Wednesday, May 5, 2021

No review on 50% cap on reservation, quota for Marathas invalid: Supreme Court

Supreme Court strikes down Maratha Reservation law for exceeding 50 per cent cap; upholds Indra Sawhney, 102nd Constitutional Amendment

On Wednesday, the Supreme Court quashed Maharashtra law to grant reservation for Marathas in jobs and educational institutions and ruled that there was no need to re-examine its 1992 verdict capping quota at 50 per cent. 
A five-judge Constitution bench of Justices Ashok Bhushan, L Nageswara Rao, S Abdul Nazeer, Hemant Gupta and S Ravindra Bhat were unanimous on the unconstitutionality of Maratha law and said that the Maratha community can not be declared as socially and educationally backward community to grant them reservation. 
The court also pointed out that there were no exceptional circumstances and extraordinary situation to justify a breach of a 50 per cent cap in granting reservation to Marathas. 
The state government had framed the law on November 30, 2018, granting a 16 per cent quota for Marathas in government jobs and admission in educational institutions. 
While upholding the law, Bombay High Court on June 27 last year directed the government brought it down to 12% for education and 13% for jobs as recommended by a state-appointed backward class commission headed by former HC judge M B Gaikwad. 
Challenging the high court’s, the petitioners contended that the HC misread SC judgments to conclude that there is no stringent ceiling limit of 50% reservation as set out in the 1992 Indra Sawhney case. 

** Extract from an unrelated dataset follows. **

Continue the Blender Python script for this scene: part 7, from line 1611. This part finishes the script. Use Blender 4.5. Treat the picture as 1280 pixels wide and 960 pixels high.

Allowing the appeal, the apex court quashed the high court order.
The main plank of the bunch of petitioners challenging the validity of the Maratha quota is that it took the total reservation way beyond the 50% ceiling on quota put by the SC in its landmark Indra Sawhney judgment in November 1992, while upholding the validity of 27% OBC quota in government jobs, which was later extended to admissions in state-run educational institutions. 
However, the state government said that there was no illegality in giving reservation to the Maratha community and pointed out that many states were providing reservation above 50 per cent, which has not been stayed by SC. 
Various states have also supported the Maharashtra government and pleaded that SC's 1992 verdict by nine-judge bench needed to be re-examined and contended that that 50 per cent cap imposed by judicial verdict should go and they should be allowed to decide on the quantum of quota required.